> **What is required**
Copy the listing verbatim, excluding any images found in it.

## start

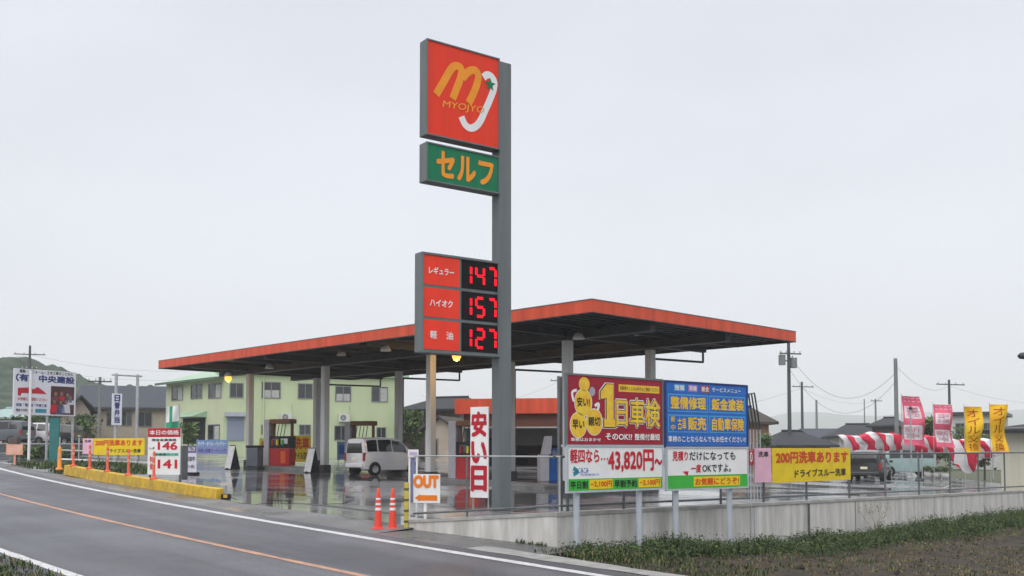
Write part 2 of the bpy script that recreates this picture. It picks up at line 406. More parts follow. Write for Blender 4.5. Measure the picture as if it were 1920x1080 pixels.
Fc = []
for i in range(N - 1):
    for j in range(Mv - 1):
        q = [i * Mv + j, i * Mv + j + 1, (i + 1) * Mv + j + 1, (i + 1) * Mv + j]
        if all(okv[k] for k in q): Fc.append(q)
mb.raw(V, Fc, M_SOIL, True); struct(mb, 'field')
M_VERGE = mat('verge_soil', (.10, .085, .055), .95, .25, 3, lo=(.045, .05, .022), bump=.7, bscale=14)
strip('verge', -14, -5.36, M_VERGE, -.02, edgez=.0, step=.5, jitter=.05)
# ------------------------------------------------------------------ wooded hill (left) and far ridge (right)
def ridge(name, prof, Y, depth, mt, bump, nx=160, ny=26, base=-2, tree=0.0, tsc=.2):
    x0, x1 = prof[0][0], prof[-1][0]
    def hz(px):
        for (a, ya), (b, yb) in zip(prof, prof[1:]):
            if a <= px <= b: 
                t = (px - a) / (b - a); t = t * t * (3 - 2 * t); return ya + (yb - ya) * t
        return prof[-1][1]
    V = []
    for i in range(nx + 1):
        px = x0 + (x1 - x0) * i / nx; top = zat(hz(px), Y, px)
        el = (top - CZ) / Y
        for _ in range(3):
            mxe = max((base + (top - base) * math.cos(q / 20 * math.pi / 2) ** .8 - CZ) / (Y + q / 20 * depth) for q in range(-19, 20)); top = CZ + (top - CZ) * el / mxe
        for j in range(ny + 1):
            t = j / ny * 2 - 1; y = Y + t * depth; x = ray(px, 842)[0] * Y
            k = math.cos(t * math.pi / 2) ** .8
            z = base + (top - base) * k
            nn = noise.noise(Vector((x * bump, y * bump, 0))) * .7 + noise.noise(Vector((x * bump * 3, y * bump * 3, 7))) * .4
            z += k * (top - base) * .05 * nn
            if tree: z += k * tree * (noise.noise(Vector((x * tsc, y * tsc, 4))) + .6 * noise.noise(Vector((x * tsc * 2.6, y * tsc * 2.6, 9))))
            V.append((x, y, z))
    Fc = [(i * (ny + 1) + j, (i + 1) * (ny + 1) + j, (i + 1) * (ny + 1) + j + 1, i * (ny + 1) + j + 1) for i in range(nx) for j in range(ny)]
    m = MB(); m.raw(V, Fc, mt, True); return struct(m, name)
M_HILL = mat('wooded_hill', (.062, .092, .055), .9, .3, .33, lo=(.018, .036, .024), bump=.8, bscale=.5)
ridge('hill', [(-500, 700), (-200, 672), (0, 678), (60, 677), (90, 690), (145, 711), (176, 718), (217, 727), (253, 733), (277, 728), (312, 731), (420, 745), (560, 790), (700, 830)], 210, 75, M_HILL, .03, 300, 44, 0, 1.3, .22)
M_FAR = mat('far_ridge_forest', (.05, .085, .065), .95, .2, .004, lo=(.035, .06, .05))
ridge('mountains', [(1150, 838), (1320, 800), (1420, 784), (1500, 772), (1560, 778), (1640, 780), (1730, 772), (1820, 778), (1930, 766), (2100, 772), (2400, 830)], 2600, 700, M_FAR, .002, 120, 20, -20)
# ================================================================== CANOPY
CN = Vector((2.366, 29.20, 0)); CN.z = lotz(CN.x, CN.y)
Mc = fr(CN, e2); CL, CW = 28.85, 11.71; ZB = 5.56; ZT = 5.925
can = thing('station_canopy', 'large flat canopy with vermilion fascia and dark underside over the forecourt', 'canopy', Mc)
def clz(x, y):
    p = Mc @ Vector((x, y, 0)); return lotz(p.x, p.y) - CN.z
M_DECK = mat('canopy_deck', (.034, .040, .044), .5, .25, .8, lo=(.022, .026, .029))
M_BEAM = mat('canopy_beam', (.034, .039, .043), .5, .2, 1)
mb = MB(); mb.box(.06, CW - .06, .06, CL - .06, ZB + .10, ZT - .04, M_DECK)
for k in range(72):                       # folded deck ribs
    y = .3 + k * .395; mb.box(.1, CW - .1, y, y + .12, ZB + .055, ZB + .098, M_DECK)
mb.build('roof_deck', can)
mb = MB()
mb.box(0, CW, 0, .058, ZB, ZT, M_FASC); mb.box(0, CW, CL - .058, CL, ZB, ZT, M_FASC)
mb.box(0, .058, .06, CL - .06, ZB, ZT, M_FASC); mb.box(CW - .058, CW, .06, CL - .06, ZB, ZT, M_FASC)
mb.build('fascia', can)
mb = MB()
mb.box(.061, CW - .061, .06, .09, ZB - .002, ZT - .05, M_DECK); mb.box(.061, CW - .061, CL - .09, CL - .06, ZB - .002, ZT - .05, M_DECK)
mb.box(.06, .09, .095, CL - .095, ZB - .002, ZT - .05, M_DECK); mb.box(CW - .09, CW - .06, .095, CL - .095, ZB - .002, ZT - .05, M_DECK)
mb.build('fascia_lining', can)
mb = MB()                                  # thin grey edge trim under and over the fascia
for (a, b, c, d) in ((-.012, CW + .012, -.012, .07), (-.012, CW + .012, CL - .07, CL + .012), (-.012, .07, .075, CL - .075), (CW - .07, CW + .012, .075, CL - .075)):
    mb.box(a, b, c, d, ZT + .003, ZT + .03, M_STEEL); mb.box(a + .004, b - .004, c + .004, d - .004, ZB - .03, ZB - .003, M_BEAM)
for k in range(1, 10):                     # fascia panel joints
    y = k * CL / 10; mb.box(-.004, 0, y, y + .012, ZB, ZT, M_CRIM)
for k in range(1, 4):
    x = k * CW / 4; mb.box(x, x + .012, -.004, 0, ZB, ZT, M_CRIM)
mb.build('edge_trim', can)
CX = (3.3, 7.6); CY = (4.0, 11.4, 18.9, 25.6)
for x in CX:
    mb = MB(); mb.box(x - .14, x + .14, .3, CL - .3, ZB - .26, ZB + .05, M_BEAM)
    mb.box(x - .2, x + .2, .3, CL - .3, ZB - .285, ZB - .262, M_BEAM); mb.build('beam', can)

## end

> **Solution**
Write part 2 of the bpy script that recreates this picture. It picks up at line 406. More parts follow. Write for Blender 4.5. Measure the picture as if it were 1920x1080 pixels.
Fc = []
for i in range(N - 1):
    for j in range(Mv - 1):
        q = [i * Mv + j, i * Mv + j + 1, (i + 1) * Mv + j + 1, (i + 1) * Mv + j]
        if all(okv[k] for k in q): Fc.append(q)
mb.raw(V, Fc, M_SOIL, True); struct(mb, 'field')
M_VERGE = mat('verge_soil', (.10, .085, .055), .95, .25, 3, lo=(.045, .05, .022), bump=.7, bscale=14)
strip('verge', -14, -5.36, M_VERGE, -.02, edgez=.0, step=.5, jitter=.05)
# ------------------------------------------------------------------ wooded hill (left) and far ridge (right)
def ridge(name, prof, Y, depth, mt, bump, nx=160, ny=26, base=-2, tree=0.0, tsc=.2):
    x0, x1 = prof[0][0], prof[-1][0]
    def hz(px):
        for (a, ya), (b, yb) in zip(prof, prof[1:]):
            if a <= px <= b: 
                t = (px - a) / (b - a); t = t * t * (3 - 2 * t); return ya + (yb - ya) * t
        return prof[-1][1]
    V = []
    for i in range(nx + 1):
        px = x0 + (x1 - x0) * i / nx; top = zat(hz(px), Y, px)
        el = (top - CZ) / Y
        for _ in range(3):
            mxe = max((base + (top - base) * math.cos(q / 20 * math.pi / 2) ** .8 - CZ) / (Y + q / 20 * depth) for q in range(-19, 20)); top = CZ + (top - CZ) * el / mxe
        for j in range(ny + 1):
            t = j / ny * 2 - 1; y = Y + t * depth; x = ray(px, 842)[0] * Y
            k = math.cos(t * math.pi / 2) ** .8
            z = base + (top - base) * k
            nn = noise.noise(Vector((x * bump, y * bump, 0))) * .7 + noise.noise(Vector((x * bump * 3, y * bump * 3, 7))) * .4
            z += k * (top - base) * .05 * nn
            if tree: z += k * tree * (noise.noise(Vector((x * tsc, y * tsc, 4))) + .6 * noise.noise(Vector((x * tsc * 2.6, y * tsc * 2.6, 9))))
            V.append((x, y, z))
    Fc = [(i * (ny + 1) + j, (i + 1) * (ny + 1) + j, (i + 1) * (ny + 1) + j + 1, i * (ny + 1) + j + 1) for i in range(nx) for j in range(ny)]
    m = MB(); m.raw(V, Fc, mt, True); return struct(m, name)
M_HILL = mat('wooded_hill', (.062, .092, .055), .9, .3, .33, lo=(.018, .036, .024), bump=.8, bscale=.5)
ridge('hill', [(-500, 700), (-200, 672), (0, 678), (60, 677), (90, 690), (145, 711), (176, 718), (217, 727), (253, 733), (277, 728), (312, 731), (420, 745), (560, 790), (700, 830)], 210, 75, M_HILL, .03, 300, 44, 0, 1.3, .22)
M_FAR = mat('far_ridge_forest', (.05, .085, .065), .95, .2, .004, lo=(.035, .06, .05))
ridge('mountains', [(1150, 838), (1320, 800), (1420, 784), (1500, 772), (1560, 778), (1640, 780), (1730, 772), (1820, 778), (1930, 766), (2100, 772), (2400, 830)], 2600, 700, M_FAR, .002, 120, 20, -20)
# ================================================================== CANOPY
CN = Vector((2.366, 29.20, 0)); CN.z = lotz(CN.x, CN.y)
Mc = fr(CN, e2); CL, CW = 28.85, 11.71; ZB = 5.56; ZT = 5.925
can = thing('station_canopy', 'large flat canopy with vermilion fascia and dark underside over the forecourt', 'canopy', Mc)
def clz(x, y):
    p = Mc @ Vector((x, y, 0)); return lotz(p.x, p.y) - CN.z
M_DECK = mat('canopy_deck', (.034, .040, .044), .5, .25, .8, lo=(.022, .026, .029))
M_BEAM = mat('canopy_beam', (.034, .039, .043), .5, .2, 1)
mb = MB(); mb.box(.06, CW - .06, .06, CL - .06, ZB + .10, ZT - .04, M_DECK)
for k in range(72):                       # folded deck ribs
    y = .3 + k * .395; mb.box(.1, CW - .1, y, y + .12, ZB + .055, ZB + .098, M_DECK)
mb.build('roof_deck', can)
mb = MB()
mb.box(0, CW, 0, .058, ZB, ZT, M_FASC); mb.box(0, CW, CL - .058, CL, ZB, ZT, M_FASC)
mb.box(0, .058, .06, CL - .06, ZB, ZT, M_FASC); mb.box(CW - .058, CW, .06, CL - .06, ZB, ZT, M_FASC)
mb.build('fascia', can)
mb = MB()
mb.box(.061, CW - .061, .06, .09, ZB - .002, ZT - .05, M_DECK); mb.box(.061, CW - .061, CL - .09, CL - .06, ZB - .002, ZT - .05, M_DECK)
mb.box(.06, .09, .095, CL - .095, ZB - .002, ZT - .05, M_DECK); mb.box(CW - .09, CW - .06, .095, CL - .095, ZB - .002, ZT - .05, M_DECK)
mb.build('fascia_lining', can)
mb = MB()                                  # thin grey edge trim under and over the fascia
for (a, b, c, d) in ((-.012, CW + .012, -.012, .07), (-.012, CW + .012, CL - .07, CL + .012), (-.012, .07, .075, CL - .075), (CW - .07, CW + .012, .075, CL - .075)):
    mb.box(a, b, c, d, ZT + .003, ZT + .03, M_STEEL); mb.box(a + .004, b - .004, c + .004, d - .004, ZB - .03, ZB - .003, M_BEAM)
for k in range(1, 10):                     # fascia panel joints
    y = k * CL / 10; mb.box(-.004, 0, y, y + .012, ZB, ZT, M_CRIM)
for k in range(1, 4):
    x = k * CW / 4; mb.box(x, x + .012, -.004, 0, ZB, ZT, M_CRIM)
mb.build('edge_trim', can)
CX = (3.3, 7.6); CY = (4.0, 11.4, 18.9, 25.6)
for x in CX:
    mb = MB(); mb.box(x - .14, x + .14, .3, CL - .3, ZB - .26, ZB + .05, M_BEAM)
    mb.box(x - .2, x + .2, .3, CL - .3, ZB - .285, ZB - .262, M_BEAM); mb.build('beam', can)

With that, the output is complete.